One with something on it I can eat! :lol:

Y'all may disagree with me here, but I honestly like Cottonwoods. I like the way there leaves flutter, it's gives some fall color, it has a cool look when they are full grown, all majestic, with a white bark. Plus they usually mean water.
 
White Flowering Crab Apple.
Grandpa and I spent alot of time under that type of tree.
Planted one of our own last year.
 
Apple tree's had many fun days as a kid playing in the Apple Orchards. and scrumping when my Uncle was not looking. We also had one at the end of our garden and I had a Swing on one of the branches. Oh! happy days.
 
Well, I have to add pecan trees. They make a good hard wood to make stuff from, it makes good fire wood and I love pecans. My parents have a bunch of them. They are mostly natives, but the former owner grafted bed ones on those trees so we have the big papershells and whichatas. My mother makes the only pecan pie I can eat. Pecans are good in everything. Except maybe coffee... And then I have bought some HEB coffee that has a pecan flavoring in it, and that's real good, too.

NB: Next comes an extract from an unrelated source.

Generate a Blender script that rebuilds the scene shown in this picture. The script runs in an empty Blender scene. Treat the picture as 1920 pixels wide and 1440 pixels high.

Only think I don't like about them is when the sap rises. Sticky sticky sticky.
 
Sugar Maple. The ones that are so.........bright yellow that they seem to "glow" in the sunlight. There are a couple near my kids' school... real old majestic trees. I just love them.
 
For me, it's got to be the White Pine, ever seen one? I mean one thats a few hundred years old. 8) 8)
 
I love the willow trees, just because they look so peaceful with there long limbs swaying in the breeze.

Gail
 
My favorite trees would have to be weeping willows, hickory and chesnuts. Or basically any tree that has been cut, split and stacked.

cfpinz
 
We've got one tree next to the house. I have no idea what kind it is, but we do everything under it. Grill, sit on a hot summer day, park the truck under it to keep from getting too hot. Its one of two shade trees in about a square mile of farm fields.